まだやれると最後まで踏ん張ってもそれさえも耐えられなくなる時が来るのです。
そんな時にどうしてだかわからないけど「もうこれでいい」と腹をくくれます。
一番望んだ状態ではない場所に身をおくことによってようやくいい意味でも悪い意味でもどこか「スー」とするのです。
もう頑張らなくていい。終わったんだ。
黒澤明監督の「七人の侍」の最後の方のシーン。
襲ってきた一味を七人の侍たちが倒しまくり、最後に一番若い侍が敵がいなくなってもなお刀を振り続けることをやめないので味方が止めに入るのです。
止めるんだ。
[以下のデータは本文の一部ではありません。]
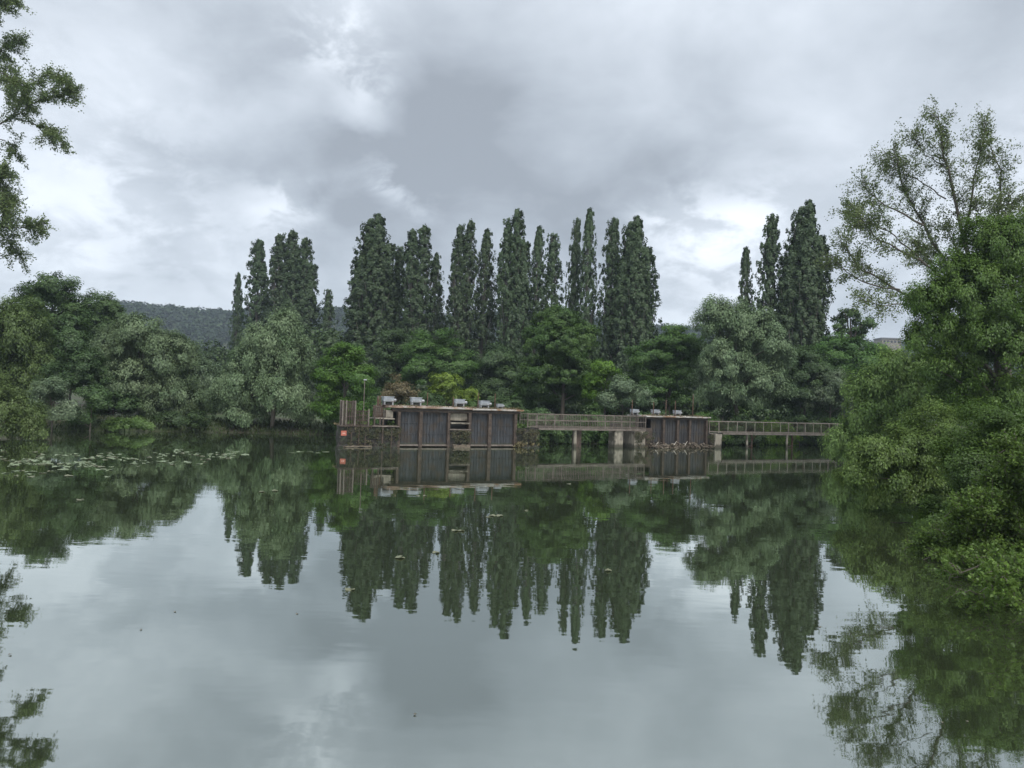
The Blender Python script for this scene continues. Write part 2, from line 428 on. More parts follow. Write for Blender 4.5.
def bumpy(D, k):
    """smooth pseudo-noise on directions"""
    ph = k*1.7
    return (np.sin(D[:, 0]*3.1+ph)*np.cos(D[:, 2]*2.7-ph) + .6*np.sin(D[:, 1]*5.3+D[:, 2]*4.1+ph*2) + .5*np.sin(D[:, 0]*7.7-D[:, 2]*6.3+ph*3))/2.1

def crown_points(lobes, style, leaf, cover, rc):
    """lobes: list of (centre, (a,b,c)); returns leaf centres, normals, axis, tint"""
    Cs, Ns, As, Ts = [], [], [], []
    la = 2*leaf*leaf*style.get('aspect', 1.2)
    for li, (c, rad) in enumerate(lobes):
        c = np.array(c); rad = np.array(rad)
        nl = int(cover*math.pi*rad[0]*rad[2]/la)
        size = (rad[0]*rad[2])**.5
        rcl = min(rc, size*.5)
        ncl = max(8, int(style.get('cl', 3.0)*4*math.pi*size*size/(math.pi*rcl*rcl)*.5))
        D = unit(ncl); D[:, 2] = np.where(D[:, 2] < -.75, -D[:, 2], D[:, 2])
        rr = (1 + style.get('irr', .2)*bumpy(D, li+random.random()*9))*rng.uniform(.70, 1.0, ncl)
        nsub = style.get('sub', 13)
        SD = unit(nsub); SD[:, 2] = np.where(SD[:, 2] < -.5, -SD[:, 2], SD[:, 2]); si = rng.integers(0, nsub, ncl); sr = rng.uniform(.32, .52, nsub)
        sub = SD[si]*.62 + D*sr[si][:, None]
        out_ = (sub*SD[si]).sum(1) > .5
        PD = sub*(1 + style.get('irr', .2)*.5*bumpy(SD, li*2.0)[si][:, None])
        rl = np.linalg.norm(PD, axis=1); rr = rl*rng.uniform(.93, 1.0, ncl)
        Dl = D*.75 + SD[si]*.45; Dl /= np.linalg.norm(Dl, axis=1, keepdims=True)
        Dp = PD/rl[:, None]; D = Dl
        inner = rng.random(ncl) < .18; rr = np.where(inner, rr*rng.uniform(.3, .8, ncl), rr)
        spr = rng.random(ncl) < style.get('sprig', .10); rr = np.where(spr, rr*rng.uniform(1.02, 1.18, ncl), rr)
        rs = rcl*rng.uniform(.5, 1.35, ncl)*np.where(spr, .6, 1)
        cc = c + Dp*rad*rr[:, None]
        wts = rs**2/np.sum(rs**2); cnt = rng.multinomial(nl, wts)
        idx = np.repeat(np.arange(ncl), cnt); n = len(idx)
        u = unit(n); q = rng.random(n)**.45
        off = u*q[:, None]*rs[idx][:, None]
        off[:, 2] *= style.get('flat', .75); off[:, :2] *= style.get('wide', 1.0)
        nrm = D[idx]*1.0 + u*.55 + np.array([0, 0, .45])
        if style.get('droop', 0):
            L_ = style['droop']*rcl
            hang = rng.random(n)**1.0
            out = D[idx][:, :2]
            off[:, 2] -= hang*L_*rng.uniform(.3, 1, n)
            off[:, :2] = off[:, :2]*(1-.3*hang[:, None]) + out*hang[:, None]*.15*rcl
            ax = np.tile(np.array([0, 0, -1.0]), (n, 1)) + D[idx]*.2
        else:
            ax = unit(n)
        Cs.append(cc[idx]+off); Ns.append(nrm); As.append(ax)
        tt = np.clip(rng.normal(.45, .18, ncl) + rng.normal(0, .18, style.get('sub', 13))[si], 0, 1); Ts.append(tt[idx])
    return map(np.concatenate, (Cs, Ns, As, Ts))

STY = {
    'broad': dict(aspect=1.25, flat=.7, irr=.22),
    'layer': dict(aspect=1.15, flat=.58, wide=1.15, irr=.22),
    'willow': dict(aspect=2.2, flat=.8, droop=1.5, irr=.2, sprig=.10, sub=18, cl=4),
    'soft': dict(aspect=1.9, flat=.8, droop=.6, irr=.2, sprig=.12, sub=18, cl=4),
    'shrub': dict(aspect=1.4, flat=.8, irr=.2, sprig=.15),
    'sparse': dict(aspect=1.3, flat=.7, irr=.35, sprig=.3, cl=1.6),
}

def limb(mb, p0, p1, r0, r1, bow=.12, n=5, sides=6):
    p0, p1 = np.array(p0, float), np.array(p1, float); L_ = np.linalg.norm(p1-p0)
    k = rng.normal(size=3)*L_*bow*.4 + np.array([0, 0, L_*bow*.5])
    pts = []; rs = []
    for i in range(n+1):
        t = i/n; pts.append(p0*(1-t)+p1*t + k*4*t*(1-t)*.5); rs.append(r0*(1-t)+r1*t)
    mb.tube(pts, rs, sides); return pts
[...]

もう戦は終わったんだ。
終わってしまったらもう戦わなくてもいいということです。
これってもしかしたらこの世の生も同じかもしれません。
身体が動かなくなるまでは死ぬまでは何が何でもガムシャラに生きなくてはいけない。
でもこの世の修行を終えてあの世に旅立ったらもうそこまで頑張らなくてもいい。
もう終わったんだと。
この世は苦しみの世界。
ある意味、失うことの悲しみを誰よりも体験することは一番の修行になるのかもしれません。
もう頑張らなくていい。それは誰よりも何よりも頑張ったからこそ心の底にストーンと落ちる言葉なのかもしれません。